▸ Data:

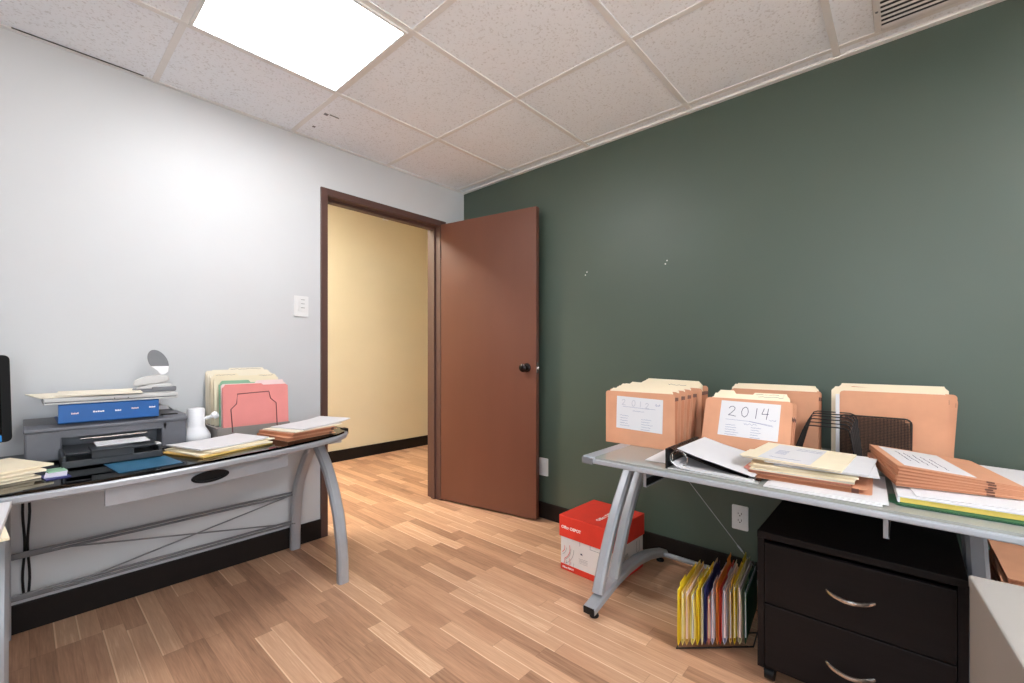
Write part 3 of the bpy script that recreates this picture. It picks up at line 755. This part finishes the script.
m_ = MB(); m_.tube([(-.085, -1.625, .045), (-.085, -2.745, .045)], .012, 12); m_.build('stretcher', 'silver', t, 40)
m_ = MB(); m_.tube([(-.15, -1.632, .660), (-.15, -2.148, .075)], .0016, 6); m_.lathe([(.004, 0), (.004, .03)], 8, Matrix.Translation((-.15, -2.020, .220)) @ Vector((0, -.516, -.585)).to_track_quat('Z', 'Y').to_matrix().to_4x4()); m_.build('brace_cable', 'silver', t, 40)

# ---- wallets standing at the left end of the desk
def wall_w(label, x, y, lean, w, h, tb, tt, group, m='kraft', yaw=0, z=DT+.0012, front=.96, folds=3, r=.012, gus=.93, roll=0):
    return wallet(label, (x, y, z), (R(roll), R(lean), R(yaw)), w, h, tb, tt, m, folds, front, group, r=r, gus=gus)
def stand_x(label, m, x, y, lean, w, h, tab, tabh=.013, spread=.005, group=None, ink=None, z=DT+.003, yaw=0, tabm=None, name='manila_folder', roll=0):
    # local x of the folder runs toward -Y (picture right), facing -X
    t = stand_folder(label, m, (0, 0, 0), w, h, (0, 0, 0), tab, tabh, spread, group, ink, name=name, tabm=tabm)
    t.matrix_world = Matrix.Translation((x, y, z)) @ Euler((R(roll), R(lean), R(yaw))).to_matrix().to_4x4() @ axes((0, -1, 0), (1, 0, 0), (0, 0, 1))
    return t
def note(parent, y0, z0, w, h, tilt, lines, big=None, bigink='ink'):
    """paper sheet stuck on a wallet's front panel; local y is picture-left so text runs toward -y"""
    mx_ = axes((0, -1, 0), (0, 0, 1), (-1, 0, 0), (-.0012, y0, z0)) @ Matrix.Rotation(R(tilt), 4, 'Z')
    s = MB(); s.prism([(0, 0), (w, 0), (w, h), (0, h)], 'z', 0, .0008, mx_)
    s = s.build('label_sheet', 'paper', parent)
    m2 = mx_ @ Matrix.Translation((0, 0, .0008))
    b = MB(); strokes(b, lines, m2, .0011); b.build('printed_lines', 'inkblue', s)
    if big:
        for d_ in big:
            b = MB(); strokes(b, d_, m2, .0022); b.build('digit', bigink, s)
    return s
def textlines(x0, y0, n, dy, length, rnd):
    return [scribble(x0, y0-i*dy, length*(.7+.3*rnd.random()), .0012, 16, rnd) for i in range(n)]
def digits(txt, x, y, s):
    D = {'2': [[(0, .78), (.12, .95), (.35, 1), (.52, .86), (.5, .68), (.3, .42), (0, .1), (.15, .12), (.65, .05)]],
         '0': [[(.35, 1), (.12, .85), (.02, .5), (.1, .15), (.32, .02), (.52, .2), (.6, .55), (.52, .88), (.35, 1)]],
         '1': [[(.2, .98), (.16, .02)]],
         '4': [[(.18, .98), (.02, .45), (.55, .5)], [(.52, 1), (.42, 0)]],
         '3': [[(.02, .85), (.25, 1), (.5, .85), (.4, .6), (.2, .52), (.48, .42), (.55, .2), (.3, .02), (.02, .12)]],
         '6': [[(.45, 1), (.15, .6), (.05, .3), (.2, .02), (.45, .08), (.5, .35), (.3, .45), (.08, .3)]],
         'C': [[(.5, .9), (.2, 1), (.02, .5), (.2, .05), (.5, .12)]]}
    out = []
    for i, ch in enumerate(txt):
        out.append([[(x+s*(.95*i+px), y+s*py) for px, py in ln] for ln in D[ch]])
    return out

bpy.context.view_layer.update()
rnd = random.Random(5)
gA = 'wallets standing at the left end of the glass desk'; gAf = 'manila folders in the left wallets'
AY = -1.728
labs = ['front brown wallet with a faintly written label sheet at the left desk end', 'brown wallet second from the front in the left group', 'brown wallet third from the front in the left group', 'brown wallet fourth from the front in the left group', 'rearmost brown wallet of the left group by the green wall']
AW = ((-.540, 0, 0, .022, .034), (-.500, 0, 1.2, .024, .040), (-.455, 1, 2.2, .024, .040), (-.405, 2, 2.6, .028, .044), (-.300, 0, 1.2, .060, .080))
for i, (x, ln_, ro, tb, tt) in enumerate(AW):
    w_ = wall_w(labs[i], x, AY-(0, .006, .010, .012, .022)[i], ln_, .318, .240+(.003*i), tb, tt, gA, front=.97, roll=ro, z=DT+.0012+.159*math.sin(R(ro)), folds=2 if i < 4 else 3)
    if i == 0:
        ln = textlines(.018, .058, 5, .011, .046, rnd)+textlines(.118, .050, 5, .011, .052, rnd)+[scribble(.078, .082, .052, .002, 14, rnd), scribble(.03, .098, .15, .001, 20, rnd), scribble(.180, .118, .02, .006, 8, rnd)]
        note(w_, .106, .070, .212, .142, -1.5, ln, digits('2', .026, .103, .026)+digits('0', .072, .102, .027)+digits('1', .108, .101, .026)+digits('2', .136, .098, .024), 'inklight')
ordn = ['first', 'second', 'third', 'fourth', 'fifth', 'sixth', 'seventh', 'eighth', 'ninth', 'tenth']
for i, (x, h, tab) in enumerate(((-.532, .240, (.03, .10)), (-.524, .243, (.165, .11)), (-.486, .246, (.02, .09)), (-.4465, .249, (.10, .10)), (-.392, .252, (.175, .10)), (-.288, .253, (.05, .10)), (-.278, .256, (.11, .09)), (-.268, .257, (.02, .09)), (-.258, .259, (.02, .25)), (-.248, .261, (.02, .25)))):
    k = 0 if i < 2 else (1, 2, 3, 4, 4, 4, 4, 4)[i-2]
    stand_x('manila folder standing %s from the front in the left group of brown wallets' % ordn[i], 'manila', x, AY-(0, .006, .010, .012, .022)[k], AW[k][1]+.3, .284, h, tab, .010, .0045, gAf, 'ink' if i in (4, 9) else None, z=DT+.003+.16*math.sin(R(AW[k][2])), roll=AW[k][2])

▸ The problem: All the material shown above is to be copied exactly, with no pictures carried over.

▸ Solution for this problem:
Write part 3 of the bpy script that recreates this picture. It picks up at line 755. This part finishes the script.
m_ = MB(); m_.tube([(-.085, -1.625, .045), (-.085, -2.745, .045)], .012, 12); m_.build('stretcher', 'silver', t, 40)
m_ = MB(); m_.tube([(-.15, -1.632, .660), (-.15, -2.148, .075)], .0016, 6); m_.lathe([(.004, 0), (.004, .03)], 8, Matrix.Translation((-.15, -2.020, .220)) @ Vector((0, -.516, -.585)).to_track_quat('Z', 'Y').to_matrix().to_4x4()); m_.build('brace_cable', 'silver', t, 40)

# ---- wallets standing at the left end of the desk
def wall_w(label, x, y, lean, w, h, tb, tt, group, m='kraft', yaw=0, z=DT+.0012, front=.96, folds=3, r=.012, gus=.93, roll=0):
    return wallet(label, (x, y, z), (R(roll), R(lean), R(yaw)), w, h, tb, tt, m, folds, front, group, r=r, gus=gus)
def stand_x(label, m, x, y, lean, w, h, tab, tabh=.013, spread=.005, group=None, ink=None, z=DT+.003, yaw=0, tabm=None, name='manila_folder', roll=0):
    # local x of the folder runs toward -Y (picture right), facing -X
    t = stand_folder(label, m, (0, 0, 0), w, h, (0, 0, 0), tab, tabh, spread, group, ink, name=name, tabm=tabm)
    t.matrix_world = Matrix.Translation((x, y, z)) @ Euler((R(roll), R(lean), R(yaw))).to_matrix().to_4x4() @ axes((0, -1, 0), (1, 0, 0), (0, 0, 1))
    return t
def note(parent, y0, z0, w, h, tilt, lines, big=None, bigink='ink'):
    """paper sheet stuck on a wallet's front panel; local y is picture-left so text runs toward -y"""
    mx_ = axes((0, -1, 0), (0, 0, 1), (-1, 0, 0), (-.0012, y0, z0)) @ Matrix.Rotation(R(tilt), 4, 'Z')
    s = MB(); s.prism([(0, 0), (w, 0), (w, h), (0, h)], 'z', 0, .0008, mx_)
    s = s.build('label_sheet', 'paper', parent)
    m2 = mx_ @ Matrix.Translation((0, 0, .0008))
    b = MB(); strokes(b, lines, m2, .0011); b.build('printed_lines', 'inkblue', s)
    if big:
        for d_ in big:
            b = MB(); strokes(b, d_, m2, .0022); b.build('digit', bigink, s)
    return s
def textlines(x0, y0, n, dy, length, rnd):
    return [scribble(x0, y0-i*dy, length*(.7+.3*rnd.random()), .0012, 16, rnd) for i in range(n)]
def digits(txt, x, y, s):
    D = {'2': [[(0, .78), (.12, .95), (.35, 1), (.52, .86), (.5, .68), (.3, .42), (0, .1), (.15, .12), (.65, .05)]],
         '0': [[(.35, 1), (.12, .85), (.02, .5), (.1, .15), (.32, .02), (.52, .2), (.6, .55), (.52, .88), (.35, 1)]],
         '1': [[(.2, .98), (.16, .02)]],
         '4': [[(.18, .98), (.02, .45), (.55, .5)], [(.52, 1), (.42, 0)]],
         '3': [[(.02, .85), (.25, 1), (.5, .85), (.4, .6), (.2, .52), (.48, .42), (.55, .2), (.3, .02), (.02, .12)]],
         '6': [[(.45, 1), (.15, .6), (.05, .3), (.2, .02), (.45, .08), (.5, .35), (.3, .45), (.08, .3)]],
         'C': [[(.5, .9), (.2, 1), (.02, .5), (.2, .05), (.5, .12)]]}
    out = []
    for i, ch in enumerate(txt):
        out.append([[(x+s*(.95*i+px), y+s*py) for px, py in ln] for ln in D[ch]])
    return out

bpy.context.view_layer.update()
rnd = random.Random(5)
gA = 'wallets standing at the left end of the glass desk'; gAf = 'manila folders in the left wallets'
AY = -1.728
labs = ['front brown wallet with a faintly written label sheet at the left desk end', 'brown wallet second from the front in the left group', 'brown wallet third from the front in the left group', 'brown wallet fourth from the front in the left group', 'rearmost brown wallet of the left group by the green wall']
AW = ((-.540, 0, 0, .022, .034), (-.500, 0, 1.2, .024, .040), (-.455, 1, 2.2, .024, .040), (-.405, 2, 2.6, .028, .044), (-.300, 0, 1.2, .060, .080))
for i, (x, ln_, ro, tb, tt) in enumerate(AW):
    w_ = wall_w(labs[i], x, AY-(0, .006, .010, .012, .022)[i], ln_, .318, .240+(.003*i), tb, tt, gA, front=.97, roll=ro, z=DT+.0012+.159*math.sin(R(ro)), folds=2 if i < 4 else 3)
    if i == 0:
        ln = textlines(.018, .058, 5, .011, .046, rnd)+textlines(.118, .050, 5, .011, .052, rnd)+[scribble(.078, .082, .052, .002, 14, rnd), scribble(.03, .098, .15, .001, 20, rnd), scribble(.180, .118, .02, .006, 8, rnd)]
        note(w_, .106, .070, .212, .142, -1.5, ln, digits('2', .026, .103, .026)+digits('0', .072, .102, .027)+digits('1', .108, .101, .026)+digits('2', .136, .098, .024), 'inklight')
ordn = ['first', 'second', 'third', 'fourth', 'fifth', 'sixth', 'seventh', 'eighth', 'ninth', 'tenth']
for i, (x, h, tab) in enumerate(((-.532, .240, (.03, .10)), (-.524, .243, (.165, .11)), (-.486, .246, (.02, .09)), (-.4465, .249, (.10, .10)), (-.392, .252, (.175, .10)), (-.288, .253, (.05, .10)), (-.278, .256, (.11, .09)), (-.268, .257, (.02, .09)), (-.258, .259, (.02, .25)), (-.248, .261, (.02, .25)))):
    k = 0 if i < 2 else (1, 2, 3, 4, 4, 4, 4, 4)[i-2]
    stand_x('manila folder standing %s from the front in the left group of brown wallets' % ordn[i], 'manila', x, AY-(0, .006, .010, .012, .022)[k], AW[k][1]+.3, .284, h, tab, .010, .0045, gAf, 'ink' if i in (4, 9) else None, z=DT+.003+.16*math.sin(R(AW[k][2])), roll=AW[k][2])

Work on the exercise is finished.